_Brief:_ Reproduce the full listing below unchanged, apart from the pictures.

_Source material:_
## Begin

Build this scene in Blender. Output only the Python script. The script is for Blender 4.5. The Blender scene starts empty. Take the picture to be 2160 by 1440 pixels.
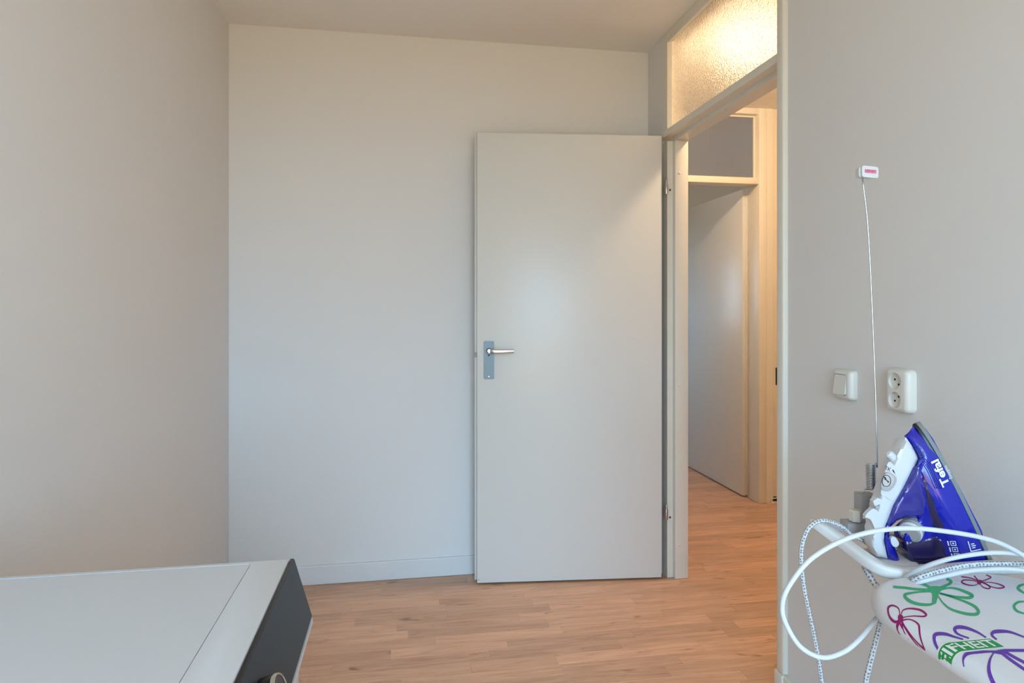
import bpy, bmesh, math, random
from mathutils import Vector, Matrix
from mathutils.geometry import delaunay_2d_cdt

random.seed(7)
C = bpy.context.scene.collection
SC = bpy.context.scene

# ------------------------------------------------------------------ camera
FPX = 1358.0                    # focal length in pixels of the 2160x1440 frame
HOR = 655.0                     # horizon row
TH = math.radians(9.6)          # camera yaw to the right
CT, ST = math.cos(TH), math.sin(TH)
CH = 1.22                       # camera height
cam = bpy.data.cameras.new('camera')
cam.sensor_width = 36.0
cam.lens = FPX / 2160.0 * 36.0
cam.shift_y = (HOR - 720.0) / 2160.0
cam.clip_start = 0.02
cam_o = bpy.data.objects.new('camera', cam)
cam_o.location = (0, 0, CH)
cam_o.rotation_euler = (math.pi / 2, 0, -TH)
C.objects.link(cam_o)
SC.camera = cam_o

# ------------------------------------------------------------------ light
CEIL = 2.475
XL, XR = -0.752, 1.178          # left and right wall planes
YB, YF = 2.985, -1.75           # wall with the open door, window wall behind the camera
WIN = (-0.62, 1.05, 0.06, 2.40)  # window in the wall behind the camera: x0 x1 z0 z1

world = bpy.data.worlds.new('overcast_sky')
world.use_nodes = True
bgn = world.node_tree.nodes['Background']
# cool overcast sky above the horizon, unseen ground glow below it, toned to warm the upper walls
_tc = world.node_tree.nodes.new('ShaderNodeTexCoord')
_sx = world.node_tree.nodes.new('ShaderNodeSeparateXYZ')
_rp = world.node_tree.nodes.new('ShaderNodeValToRGB')
_mr = world.node_tree.nodes.new('ShaderNodeMapRange')
_mr.inputs['From Min'].default_value, _mr.inputs['From Max'].default_value = -1, 1
world.node_tree.links.new(_tc.outputs['Generated'], _sx.inputs[0])
world.node_tree.links.new(_sx.outputs['Z'], _mr.inputs['Value'])
world.node_tree.links.new(_mr.outputs[0], _rp.inputs[0])
world.node_tree.links.new(_rp.outputs[0], bgn.inputs[0])
_rp.color_ramp.elements[0].position, _rp.color_ramp.elements[0].color = .485, (.297, .215, .100, 1)
_rp.color_ramp.elements[1].position, _rp.color_ramp.elements[1].color = .515, (.425, .720, 1.0, 1)
bgn.inputs[1].default_value = 13.2
SC.world = world


def portal(name, loc, rot, sx, sy):
    l = bpy.data.lights.new(name, 'AREA')
    l.shape = 'RECTANGLE'
    l.size, l.size_y = sx, sy
    l.cycles.is_portal = True
    o = bpy.data.objects.new(name, l)
    o.location, o.rotation_euler = loc, rot
    C.objects.link(o)


portal('window_portal', ((WIN[0] + WIN[1]) / 2, YF - 0.12, (WIN[2] + WIN[3]) / 2), (math.pi / 2, 0, 0),
       WIN[1] - WIN[0], WIN[3] - WIN[2])
portal('far_window_portal', (0.50, 5.80, 1.6), (0, -math.pi / 2, 0), .8, .6)

SC.view_settings.view_transform = 'Standard'
SC.view_settings.look = 'None'
SC.view_settings.gamma = 1.0
SC.view_settings.use_curve_mapping = False
SC.view_settings.exposure = 0.07
SC.cycles.use_denoising = True
SC.cycles.max_bounces = 8
SC.cycles.diffuse_bounces = 4
SC.cycles.use_adaptive_sampling = True
SC.cycles.adaptive_threshold = 0.05
SC.cycles.caustics_refractive = True


# ------------------------------------------------------------------ helpers
def proj(p):
    d = p[0] * ST + p[1] * CT
    u = p[0] * CT - p[1] * ST
    return 1080 + FPX * u / d, HOR - (p[2] - CH) * FPX / d


def at(px, py, d):
    """world point seen at a pixel, d metres in front of the camera"""
    u = (px - 1080) / FPX * d
    return Vector((u * CT + d * ST, -u * ST + d * CT, CH - (py - HOR) / FPX * d))


def at_z(px, py, z):
    return at(px, py, (CH - z) * FPX / (py - HOR))


WO = {}


def link(o, parent, org):
    C.objects.link(o)
    if parent is not None:
        o.parent = parent
        o.location = org - WO[parent.name]
    else:
        o.location = org
    WO[o.name] = org
    return o


def obj(name, bm, mat, parent=None, smooth=False, org=None, angle=None):
    """one mesh object; geometry is given in world coordinates"""
    if org is None:
        if bm.verts:
            mn = Vector((min(v.co[i] for v in bm.verts) for i in range(3)))
            mx = Vector((max(v.co[i] for v in bm.verts) for i in range(3)))
            org = (mn + mx) / 2
            org.z = mn.z
        else:
            org = Vector()
    bmesh.ops.translate(bm, verts=bm.verts, vec=-org)
    me = bpy.data.meshes.new(name)
    bm.to_mesh(me)
    bm.free()
    for p in me.polygons:
        p.use_smooth = smooth
    if smooth and angle is not None:
        me.set_sharp_from_angle(angle=math.radians(angle))
    if mat is not None:
        me.materials.append(mat)
    o = bpy.data.objects.new(name, me)
    return link(o, parent, Vector(org))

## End

_Answer to this exercise:_
Build this scene in Blender. Output only the Python script. The script is for Blender 4.5. The Blender scene starts empty. Take the picture to be 2160 by 1440 pixels.
import bpy, bmesh, math, random
from mathutils import Vector, Matrix
from mathutils.geometry import delaunay_2d_cdt

random.seed(7)
C = bpy.context.scene.collection
SC = bpy.context.scene

# ------------------------------------------------------------------ camera
FPX = 1358.0                    # focal length in pixels of the 2160x1440 frame
HOR = 655.0                     # horizon row
TH = math.radians(9.6)          # camera yaw to the right
CT, ST = math.cos(TH), math.sin(TH)
CH = 1.22                       # camera height
cam = bpy.data.cameras.new('camera')
cam.sensor_width = 36.0
cam.lens = FPX / 2160.0 * 36.0
cam.shift_y = (HOR - 720.0) / 2160.0
cam.clip_start = 0.02
cam_o = bpy.data.objects.new('camera', cam)
cam_o.location = (0, 0, CH)
cam_o.rotation_euler = (math.pi / 2, 0, -TH)
C.objects.link(cam_o)
SC.camera = cam_o

# ------------------------------------------------------------------ light
CEIL = 2.475
XL, XR = -0.752, 1.178          # left and right wall planes
YB, YF = 2.985, -1.75           # wall with the open door, window wall behind the camera
WIN = (-0.62, 1.05, 0.06, 2.40)  # window in the wall behind the camera: x0 x1 z0 z1

world = bpy.data.worlds.new('overcast_sky')
world.use_nodes = True
bgn = world.node_tree.nodes['Background']
# cool overcast sky above the horizon, unseen ground glow below it, toned to warm the upper walls
_tc = world.node_tree.nodes.new('ShaderNodeTexCoord')
_sx = world.node_tree.nodes.new('ShaderNodeSeparateXYZ')
_rp = world.node_tree.nodes.new('ShaderNodeValToRGB')
_mr = world.node_tree.nodes.new('ShaderNodeMapRange')
_mr.inputs['From Min'].default_value, _mr.inputs['From Max'].default_value = -1, 1
world.node_tree.links.new(_tc.outputs['Generated'], _sx.inputs[0])
world.node_tree.links.new(_sx.outputs['Z'], _mr.inputs['Value'])
world.node_tree.links.new(_mr.outputs[0], _rp.inputs[0])
world.node_tree.links.new(_rp.outputs[0], bgn.inputs[0])
_rp.color_ramp.elements[0].position, _rp.color_ramp.elements[0].color = .485, (.297, .215, .100, 1)
_rp.color_ramp.elements[1].position, _rp.color_ramp.elements[1].color = .515, (.425, .720, 1.0, 1)
bgn.inputs[1].default_value = 13.2
SC.world = world


def portal(name, loc, rot, sx, sy):
    l = bpy.data.lights.new(name, 'AREA')
    l.shape = 'RECTANGLE'
    l.size, l.size_y = sx, sy
    l.cycles.is_portal = True
    o = bpy.data.objects.new(name, l)
    o.location, o.rotation_euler = loc, rot
    C.objects.link(o)


portal('window_portal', ((WIN[0] + WIN[1]) / 2, YF - 0.12, (WIN[2] + WIN[3]) / 2), (math.pi / 2, 0, 0),
       WIN[1] - WIN[0], WIN[3] - WIN[2])
portal('far_window_portal', (0.50, 5.80, 1.6), (0, -math.pi / 2, 0), .8, .6)

SC.view_settings.view_transform = 'Standard'
SC.view_settings.look = 'None'
SC.view_settings.gamma = 1.0
SC.view_settings.use_curve_mapping = False
SC.view_settings.exposure = 0.07
SC.cycles.use_denoising = True
SC.cycles.max_bounces = 8
SC.cycles.diffuse_bounces = 4
SC.cycles.use_adaptive_sampling = True
SC.cycles.adaptive_threshold = 0.05
SC.cycles.caustics_refractive = True


# ------------------------------------------------------------------ helpers
def proj(p):
    d = p[0] * ST + p[1] * CT
    u = p[0] * CT - p[1] * ST
    return 1080 + FPX * u / d, HOR - (p[2] - CH) * FPX / d


def at(px, py, d):
    """world point seen at a pixel, d metres in front of the camera"""
    u = (px - 1080) / FPX * d
    return Vector((u * CT + d * ST, -u * ST + d * CT, CH - (py - HOR) / FPX * d))


def at_z(px, py, z):
    return at(px, py, (CH - z) * FPX / (py - HOR))


WO = {}


def link(o, parent, org):
    C.objects.link(o)
    if parent is not None:
        o.parent = parent
        o.location = org - WO[parent.name]
    else:
        o.location = org
    WO[o.name] = org
    return o


def obj(name, bm, mat, parent=None, smooth=False, org=None, angle=None):
    """one mesh object; geometry is given in world coordinates"""
    if org is None:
        if bm.verts:
            mn = Vector((min(v.co[i] for v in bm.verts) for i in range(3)))
            mx = Vector((max(v.co[i] for v in bm.verts) for i in range(3)))
            org = (mn + mx) / 2
            org.z = mn.z
        else:
            org = Vector()
    bmesh.ops.translate(bm, verts=bm.verts, vec=-org)
    me = bpy.data.meshes.new(name)
    bm.to_mesh(me)
    bm.free()
    for p in me.polygons:
        p.use_smooth = smooth
    if smooth and angle is not None:
        me.set_sharp_from_angle(angle=math.radians(angle))
    if mat is not None:
        me.materials.append(mat)
    o = bpy.data.objects.new(name, me)
    return link(o, parent, Vector(org))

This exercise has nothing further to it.